# Dataset content start

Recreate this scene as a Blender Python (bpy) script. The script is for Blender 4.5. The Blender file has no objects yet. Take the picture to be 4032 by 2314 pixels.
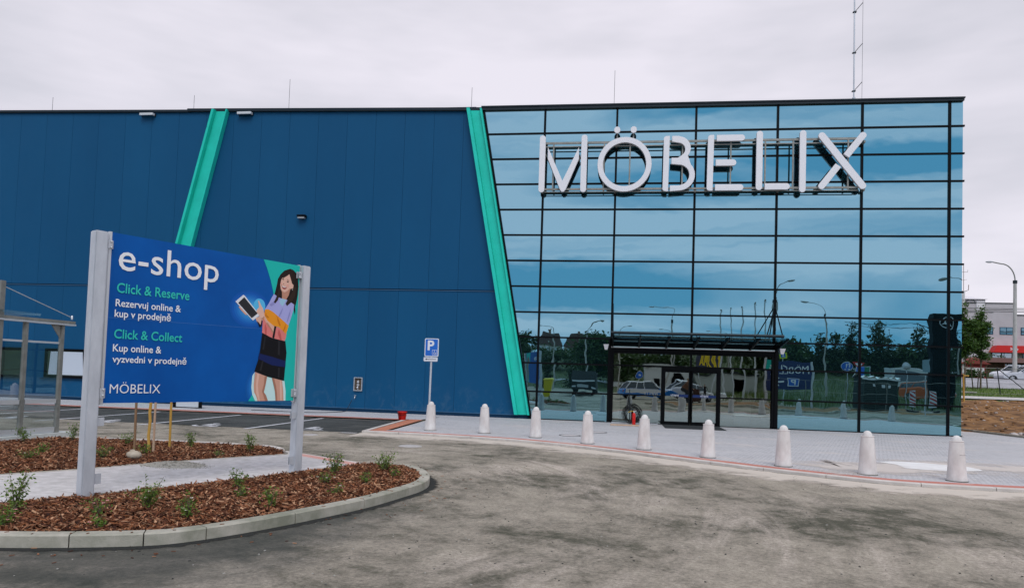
import bpy, bmesh, math, random
import numpy as np
from mathutils import Vector, Matrix, Quaternion, noise as mn
R = math.radians
random.seed(7)
SC = bpy.context.scene
COL = SC.collection
# ---------------------------------------------------------------- camera
YAW, PITCH, ROLL = -.1491, .0426, .0326
cam = bpy.data.cameras.new('camera'); co = bpy.data.objects.new('camera', cam); COL.objects.link(co)
f = Vector((math.sin(YAW)*math.cos(PITCH), math.cos(YAW)*math.cos(PITCH), math.sin(PITCH)))
r0 = Vector((math.cos(YAW), -math.sin(YAW), 0)); u0 = r0.cross(f)
r = r0*math.cos(ROLL)+u0*math.sin(ROLL); u = -r0*math.sin(ROLL)+u0*math.cos(ROLL)
M = Matrix((r, u, -f)).transposed().to_4x4(); M.translation = Vector((3.27, -27.405, 1.697))
co.matrix_world = M
cam.sensor_width = 36; cam.sensor_fit = 'HORIZONTAL'; cam.lens = 2814/4032*36; cam.shift_y = .0494
cam.clip_start = .1; cam.clip_end = 3000
SC.camera = co
# ---------------------------------------------------------------- sky, sun, exposure
SUN_EL, SUN_AZ = R(50), R(163)      # behind the camera, a little to its right
w = bpy.data.worlds.new('World'); SC.world = w; w.use_nodes = True
nt = w.node_tree; nt.nodes.clear()
def N(t, **k):
    n = nt.nodes.new(t)
    for a, b in k.items(): setattr(n, a, b)
    return n
L = nt.links.new
sky = N('ShaderNodeTexSky', sky_type='NISHITA', sun_disc=False); sky.sun_elevation = SUN_EL; sky.sun_rotation = SUN_AZ
sk = N('ShaderNodeVectorMath', operation='SCALE'); sk.inputs['Scale'].default_value = .1; L(sky.outputs[0], sk.inputs[0])
tc = N('ShaderNodeTexCoord')
sep = N('ShaderNodeSeparateXYZ'); L(tc.outputs['Generated'], sep.inputs[0])
mp = N('ShaderNodeMapping'); mp.inputs['Scale'].default_value = (.9, .9, 3.6); mp.inputs['Rotation'].default_value = (R(7), R(-9), 0); L(tc.outputs['Generated'], mp.inputs[0])
n1 = N('ShaderNodeTexNoise'); n1.inputs['Scale'].default_value = 1.5; n1.inputs['Detail'].default_value = 5; n1.inputs['Roughness'].default_value = .55; L(mp.outputs[0], n1.inputs['Vector'])
rp = N('ShaderNodeValToRGB'); rp.color_ramp.elements[0].position = .35; rp.color_ramp.elements[0].color = (.56, .565, .63, 1)
rp.color_ramp.elements[1].position = .60; rp.color_ramp.elements[1].color = (.84, .805, .885, 1); L(n1.outputs[0], rp.inputs[0])
# the sky on the camera's own side (south) has bluer, thinner cloud with pale streaks
mp2 = N('ShaderNodeMapping'); mp2.inputs['Scale'].default_value = (.75, .75, 5.5); mp2.inputs['Location'].default_value = (3.1, .4, 1.7); mp2.inputs['Rotation'].default_value = (R(-6), R(8), 0); L(tc.outputs['Generated'], mp2.inputs[0])
n2 = N('ShaderNodeTexNoise'); n2.inputs['Scale'].default_value = 2.3; n2.inputs['Detail'].default_value = 4; n2.inputs['Roughness'].default_value = .5; n2.inputs['Distortion'].default_value = .6; L(mp2.outputs[0], n2.inputs['Vector'])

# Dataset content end

● Problem description
Skipping the pictures, transcribe each line above exactly as it appears.

● Answer to the task
Recreate this scene as a Blender Python (bpy) script. The script is for Blender 4.5. The Blender file has no objects yet. Take the picture to be 4032 by 2314 pixels.
import bpy, bmesh, math, random
import numpy as np
from mathutils import Vector, Matrix, Quaternion, noise as mn
R = math.radians
random.seed(7)
SC = bpy.context.scene
COL = SC.collection
# ---------------------------------------------------------------- camera
YAW, PITCH, ROLL = -.1491, .0426, .0326
cam = bpy.data.cameras.new('camera'); co = bpy.data.objects.new('camera', cam); COL.objects.link(co)
f = Vector((math.sin(YAW)*math.cos(PITCH), math.cos(YAW)*math.cos(PITCH), math.sin(PITCH)))
r0 = Vector((math.cos(YAW), -math.sin(YAW), 0)); u0 = r0.cross(f)
r = r0*math.cos(ROLL)+u0*math.sin(ROLL); u = -r0*math.sin(ROLL)+u0*math.cos(ROLL)
M = Matrix((r, u, -f)).transposed().to_4x4(); M.translation = Vector((3.27, -27.405, 1.697))
co.matrix_world = M
cam.sensor_width = 36; cam.sensor_fit = 'HORIZONTAL'; cam.lens = 2814/4032*36; cam.shift_y = .0494
cam.clip_start = .1; cam.clip_end = 3000
SC.camera = co
# ---------------------------------------------------------------- sky, sun, exposure
SUN_EL, SUN_AZ = R(50), R(163)      # behind the camera, a little to its right
w = bpy.data.worlds.new('World'); SC.world = w; w.use_nodes = True
nt = w.node_tree; nt.nodes.clear()
def N(t, **k):
    n = nt.nodes.new(t)
    for a, b in k.items(): setattr(n, a, b)
    return n
L = nt.links.new
sky = N('ShaderNodeTexSky', sky_type='NISHITA', sun_disc=False); sky.sun_elevation = SUN_EL; sky.sun_rotation = SUN_AZ
sk = N('ShaderNodeVectorMath', operation='SCALE'); sk.inputs['Scale'].default_value = .1; L(sky.outputs[0], sk.inputs[0])
tc = N('ShaderNodeTexCoord')
sep = N('ShaderNodeSeparateXYZ'); L(tc.outputs['Generated'], sep.inputs[0])
mp = N('ShaderNodeMapping'); mp.inputs['Scale'].default_value = (.9, .9, 3.6); mp.inputs['Rotation'].default_value = (R(7), R(-9), 0); L(tc.outputs['Generated'], mp.inputs[0])
n1 = N('ShaderNodeTexNoise'); n1.inputs['Scale'].default_value = 1.5; n1.inputs['Detail'].default_value = 5; n1.inputs['Roughness'].default_value = .55; L(mp.outputs[0], n1.inputs['Vector'])
rp = N('ShaderNodeValToRGB'); rp.color_ramp.elements[0].position = .35; rp.color_ramp.elements[0].color = (.56, .565, .63, 1)
rp.color_ramp.elements[1].position = .60; rp.color_ramp.elements[1].color = (.84, .805, .885, 1); L(n1.outputs[0], rp.inputs[0])
# the sky on the camera's own side (south) has bluer, thinner cloud with pale streaks
mp2 = N('ShaderNodeMapping'); mp2.inputs['Scale'].default_value = (.75, .75, 5.5); mp2.inputs['Location'].default_value = (3.1, .4, 1.7); mp2.inputs['Rotation'].default_value = (R(-6), R(8), 0); L(tc.outputs['Generated'], mp2.inputs[0])
n2 = N('ShaderNodeTexNoise'); n2.inputs['Scale'].default_value = 2.3; n2.inputs['Detail'].default_value = 4; n2.inputs['Roughness'].default_value = .5; n2.inputs['Distortion'].default_value = .6; L(mp2.outputs[0], n2.inputs['Vector'])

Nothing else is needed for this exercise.